Instruction: Quote the listing below word for word, stopping after the line that contains "T('full2', 1200, 446, 2.2, 310, 'broadleaf_tree', 'low".

Scene modeling code data:
—————
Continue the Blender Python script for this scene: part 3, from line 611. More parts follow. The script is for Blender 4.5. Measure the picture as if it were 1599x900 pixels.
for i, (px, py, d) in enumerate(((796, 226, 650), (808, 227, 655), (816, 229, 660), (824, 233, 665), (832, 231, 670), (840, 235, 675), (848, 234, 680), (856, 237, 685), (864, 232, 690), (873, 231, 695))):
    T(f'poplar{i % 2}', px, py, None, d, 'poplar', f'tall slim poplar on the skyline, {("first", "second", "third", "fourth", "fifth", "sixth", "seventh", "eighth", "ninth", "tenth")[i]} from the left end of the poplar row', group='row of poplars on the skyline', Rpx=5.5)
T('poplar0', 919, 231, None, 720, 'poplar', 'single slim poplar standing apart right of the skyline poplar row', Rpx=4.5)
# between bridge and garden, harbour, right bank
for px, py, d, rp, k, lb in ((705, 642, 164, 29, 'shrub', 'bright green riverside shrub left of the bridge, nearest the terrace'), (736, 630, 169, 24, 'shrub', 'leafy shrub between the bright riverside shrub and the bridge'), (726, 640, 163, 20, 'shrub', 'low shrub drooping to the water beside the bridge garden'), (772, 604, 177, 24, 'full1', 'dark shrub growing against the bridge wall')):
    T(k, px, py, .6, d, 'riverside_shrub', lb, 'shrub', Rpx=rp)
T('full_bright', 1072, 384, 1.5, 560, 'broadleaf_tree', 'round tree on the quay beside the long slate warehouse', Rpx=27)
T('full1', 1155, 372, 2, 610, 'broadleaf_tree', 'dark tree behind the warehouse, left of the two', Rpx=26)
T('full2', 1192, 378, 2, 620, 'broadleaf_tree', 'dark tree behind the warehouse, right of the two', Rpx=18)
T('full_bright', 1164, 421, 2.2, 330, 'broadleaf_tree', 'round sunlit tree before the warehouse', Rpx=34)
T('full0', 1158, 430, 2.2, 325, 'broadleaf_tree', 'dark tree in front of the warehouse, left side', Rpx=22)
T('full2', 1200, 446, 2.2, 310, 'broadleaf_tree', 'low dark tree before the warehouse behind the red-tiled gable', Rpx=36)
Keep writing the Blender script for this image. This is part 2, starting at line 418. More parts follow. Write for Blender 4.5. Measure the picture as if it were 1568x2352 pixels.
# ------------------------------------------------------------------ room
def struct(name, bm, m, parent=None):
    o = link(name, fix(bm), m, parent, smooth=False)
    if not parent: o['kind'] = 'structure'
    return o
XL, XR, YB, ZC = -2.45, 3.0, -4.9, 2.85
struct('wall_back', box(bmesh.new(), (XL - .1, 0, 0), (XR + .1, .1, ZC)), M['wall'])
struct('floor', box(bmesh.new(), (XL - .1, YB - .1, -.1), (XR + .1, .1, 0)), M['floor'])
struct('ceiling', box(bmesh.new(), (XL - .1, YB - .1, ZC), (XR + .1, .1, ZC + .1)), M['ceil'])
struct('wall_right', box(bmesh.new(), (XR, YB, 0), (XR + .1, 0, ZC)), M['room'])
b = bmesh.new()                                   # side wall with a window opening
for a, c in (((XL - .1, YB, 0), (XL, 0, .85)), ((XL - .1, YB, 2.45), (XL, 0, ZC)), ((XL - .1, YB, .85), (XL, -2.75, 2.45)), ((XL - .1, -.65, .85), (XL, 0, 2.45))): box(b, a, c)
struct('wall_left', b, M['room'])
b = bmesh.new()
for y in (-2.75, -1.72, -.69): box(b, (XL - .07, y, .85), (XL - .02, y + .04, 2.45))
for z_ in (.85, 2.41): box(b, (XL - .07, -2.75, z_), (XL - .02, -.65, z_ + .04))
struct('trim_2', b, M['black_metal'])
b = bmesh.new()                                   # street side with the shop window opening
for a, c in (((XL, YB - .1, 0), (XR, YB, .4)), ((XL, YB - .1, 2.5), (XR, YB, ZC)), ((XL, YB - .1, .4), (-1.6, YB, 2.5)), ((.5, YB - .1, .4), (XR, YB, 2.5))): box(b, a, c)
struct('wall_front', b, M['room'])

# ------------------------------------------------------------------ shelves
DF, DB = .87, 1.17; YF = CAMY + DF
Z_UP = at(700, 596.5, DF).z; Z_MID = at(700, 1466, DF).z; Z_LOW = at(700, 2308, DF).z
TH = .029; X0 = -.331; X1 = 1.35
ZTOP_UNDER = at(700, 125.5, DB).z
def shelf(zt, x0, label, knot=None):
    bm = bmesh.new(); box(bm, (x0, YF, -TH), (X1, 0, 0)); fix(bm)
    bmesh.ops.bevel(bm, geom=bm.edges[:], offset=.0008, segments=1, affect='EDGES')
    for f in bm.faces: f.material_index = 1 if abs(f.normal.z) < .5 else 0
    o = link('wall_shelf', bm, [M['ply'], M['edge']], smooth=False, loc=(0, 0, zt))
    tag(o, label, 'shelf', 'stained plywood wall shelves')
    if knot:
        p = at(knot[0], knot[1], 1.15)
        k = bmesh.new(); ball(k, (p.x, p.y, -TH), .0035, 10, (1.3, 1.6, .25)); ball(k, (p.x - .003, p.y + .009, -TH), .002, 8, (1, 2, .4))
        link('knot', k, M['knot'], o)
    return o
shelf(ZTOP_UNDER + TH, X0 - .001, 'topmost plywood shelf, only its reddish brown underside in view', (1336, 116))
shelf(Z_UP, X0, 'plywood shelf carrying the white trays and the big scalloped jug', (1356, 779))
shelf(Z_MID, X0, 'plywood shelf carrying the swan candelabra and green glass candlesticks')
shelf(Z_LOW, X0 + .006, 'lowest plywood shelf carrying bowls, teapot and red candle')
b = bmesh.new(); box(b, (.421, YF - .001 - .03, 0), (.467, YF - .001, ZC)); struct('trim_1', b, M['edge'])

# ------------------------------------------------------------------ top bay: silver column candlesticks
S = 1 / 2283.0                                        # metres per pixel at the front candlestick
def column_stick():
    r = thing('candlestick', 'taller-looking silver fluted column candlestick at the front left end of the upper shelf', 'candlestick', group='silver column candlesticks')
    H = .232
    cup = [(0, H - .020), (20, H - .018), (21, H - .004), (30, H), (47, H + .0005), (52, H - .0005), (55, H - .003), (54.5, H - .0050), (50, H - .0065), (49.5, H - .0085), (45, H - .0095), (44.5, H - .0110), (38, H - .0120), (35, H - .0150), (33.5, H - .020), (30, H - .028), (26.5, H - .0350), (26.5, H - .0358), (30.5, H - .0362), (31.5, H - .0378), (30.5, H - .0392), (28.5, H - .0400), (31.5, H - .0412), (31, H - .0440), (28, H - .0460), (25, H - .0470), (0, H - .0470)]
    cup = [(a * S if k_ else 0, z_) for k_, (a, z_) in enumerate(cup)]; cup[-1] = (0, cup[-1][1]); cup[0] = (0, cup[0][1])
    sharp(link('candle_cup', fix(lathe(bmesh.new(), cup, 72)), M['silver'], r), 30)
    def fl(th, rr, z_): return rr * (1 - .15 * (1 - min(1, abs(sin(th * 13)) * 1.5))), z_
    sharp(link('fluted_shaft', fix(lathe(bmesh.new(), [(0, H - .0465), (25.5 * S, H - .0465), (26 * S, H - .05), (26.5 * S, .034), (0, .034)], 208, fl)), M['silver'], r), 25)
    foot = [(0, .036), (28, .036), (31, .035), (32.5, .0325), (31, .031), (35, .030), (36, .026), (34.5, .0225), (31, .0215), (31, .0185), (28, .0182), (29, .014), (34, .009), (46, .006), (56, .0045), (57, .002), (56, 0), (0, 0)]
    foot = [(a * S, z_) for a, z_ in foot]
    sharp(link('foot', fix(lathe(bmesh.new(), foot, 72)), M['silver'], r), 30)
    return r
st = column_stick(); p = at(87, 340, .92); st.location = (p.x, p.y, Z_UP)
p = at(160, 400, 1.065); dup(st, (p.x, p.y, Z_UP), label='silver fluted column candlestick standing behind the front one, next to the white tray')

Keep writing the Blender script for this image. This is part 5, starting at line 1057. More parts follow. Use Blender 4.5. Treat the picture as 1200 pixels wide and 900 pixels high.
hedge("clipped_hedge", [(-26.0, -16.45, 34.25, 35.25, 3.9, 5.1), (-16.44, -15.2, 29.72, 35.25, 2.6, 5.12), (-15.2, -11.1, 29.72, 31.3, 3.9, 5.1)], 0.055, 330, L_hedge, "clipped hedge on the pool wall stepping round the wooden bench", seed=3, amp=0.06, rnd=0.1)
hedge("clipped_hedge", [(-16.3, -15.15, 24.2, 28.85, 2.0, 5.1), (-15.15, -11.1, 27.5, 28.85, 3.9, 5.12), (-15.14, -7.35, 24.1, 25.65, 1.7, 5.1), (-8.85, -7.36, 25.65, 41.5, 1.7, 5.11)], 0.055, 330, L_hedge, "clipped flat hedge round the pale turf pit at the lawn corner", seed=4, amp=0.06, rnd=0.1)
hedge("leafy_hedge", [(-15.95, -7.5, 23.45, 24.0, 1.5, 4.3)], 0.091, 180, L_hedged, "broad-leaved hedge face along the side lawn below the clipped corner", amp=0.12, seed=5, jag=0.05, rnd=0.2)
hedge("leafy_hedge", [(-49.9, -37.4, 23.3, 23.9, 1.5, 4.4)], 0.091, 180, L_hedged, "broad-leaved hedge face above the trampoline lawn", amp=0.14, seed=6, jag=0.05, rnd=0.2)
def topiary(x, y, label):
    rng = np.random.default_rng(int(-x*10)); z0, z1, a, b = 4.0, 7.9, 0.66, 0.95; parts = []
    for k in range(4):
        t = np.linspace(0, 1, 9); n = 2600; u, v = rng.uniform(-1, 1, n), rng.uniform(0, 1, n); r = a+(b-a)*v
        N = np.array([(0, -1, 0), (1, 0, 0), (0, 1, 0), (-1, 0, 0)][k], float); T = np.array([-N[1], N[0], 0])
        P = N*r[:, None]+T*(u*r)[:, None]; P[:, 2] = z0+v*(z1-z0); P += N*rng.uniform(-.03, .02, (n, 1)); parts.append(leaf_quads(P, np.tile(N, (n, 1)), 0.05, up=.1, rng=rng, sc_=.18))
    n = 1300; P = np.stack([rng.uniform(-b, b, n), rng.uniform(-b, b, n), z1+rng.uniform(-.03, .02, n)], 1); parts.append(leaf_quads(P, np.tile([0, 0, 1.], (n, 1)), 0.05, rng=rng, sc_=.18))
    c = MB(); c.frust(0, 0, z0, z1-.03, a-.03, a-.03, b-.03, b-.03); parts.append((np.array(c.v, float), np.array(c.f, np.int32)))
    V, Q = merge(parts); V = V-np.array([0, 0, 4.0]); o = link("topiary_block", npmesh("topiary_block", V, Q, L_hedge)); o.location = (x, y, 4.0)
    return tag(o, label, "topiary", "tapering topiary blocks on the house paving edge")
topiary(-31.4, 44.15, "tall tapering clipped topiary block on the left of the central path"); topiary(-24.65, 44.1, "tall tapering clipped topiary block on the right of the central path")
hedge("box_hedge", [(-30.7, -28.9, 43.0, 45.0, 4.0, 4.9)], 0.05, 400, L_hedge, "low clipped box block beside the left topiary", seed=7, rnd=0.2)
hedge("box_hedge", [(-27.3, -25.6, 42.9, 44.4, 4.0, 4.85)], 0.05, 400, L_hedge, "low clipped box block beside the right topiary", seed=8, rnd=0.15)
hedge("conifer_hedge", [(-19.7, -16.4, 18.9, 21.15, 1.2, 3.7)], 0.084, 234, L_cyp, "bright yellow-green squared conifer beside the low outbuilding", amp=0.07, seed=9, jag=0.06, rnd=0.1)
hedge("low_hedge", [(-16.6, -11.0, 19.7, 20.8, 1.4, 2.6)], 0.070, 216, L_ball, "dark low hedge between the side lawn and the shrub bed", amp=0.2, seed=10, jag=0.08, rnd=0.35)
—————
Solution:
Continue the Blender Python script for this scene: part 3, from line 611. More parts follow. The script is for Blender 4.5. Measure the picture as if it were 1599x900 pixels.
for i, (px, py, d) in enumerate(((796, 226, 650), (808, 227, 655), (816, 229, 660), (824, 233, 665), (832, 231, 670), (840, 235, 675), (848, 234, 680), (856, 237, 685), (864, 232, 690), (873, 231, 695))):
    T(f'poplar{i % 2}', px, py, None, d, 'poplar', f'tall slim poplar on the skyline, {("first", "second", "third", "fourth", "fifth", "sixth", "seventh", "eighth", "ninth", "tenth")[i]} from the left end of the poplar row', group='row of poplars on the skyline', Rpx=5.5)
T('poplar0', 919, 231, None, 720, 'poplar', 'single slim poplar standing apart right of the skyline poplar row', Rpx=4.5)
# between bridge and garden, harbour, right bank
for px, py, d, rp, k, lb in ((705, 642, 164, 29, 'shrub', 'bright green riverside shrub left of the bridge, nearest the terrace'), (736, 630, 169, 24, 'shrub', 'leafy shrub between the bright riverside shrub and the bridge'), (726, 640, 163, 20, 'shrub', 'low shrub drooping to the water beside the bridge garden'), (772, 604, 177, 24, 'full1', 'dark shrub growing against the bridge wall')):
    T(k, px, py, .6, d, 'riverside_shrub', lb, 'shrub', Rpx=rp)
T('full_bright', 1072, 384, 1.5, 560, 'broadleaf_tree', 'round tree on the quay beside the long slate warehouse', Rpx=27)
T('full1', 1155, 372, 2, 610, 'broadleaf_tree', 'dark tree behind the warehouse, left of the two', Rpx=26)
T('full2', 1192, 378, 2, 620, 'broadleaf_tree', 'dark tree behind the warehouse, right of the two', Rpx=18)
T('full_bright', 1164, 421, 2.2, 330, 'broadleaf_tree', 'round sunlit tree before the warehouse', Rpx=34)
T('full0', 1158, 430, 2.2, 325, 'broadleaf_tree', 'dark tree in front of the warehouse, left side', Rpx=22)
T('full2', 1200, 446, 2.2, 310, 'broadleaf_tree', 'low dark tree before the warehouse behind the red-tiled gable', Rpx=36)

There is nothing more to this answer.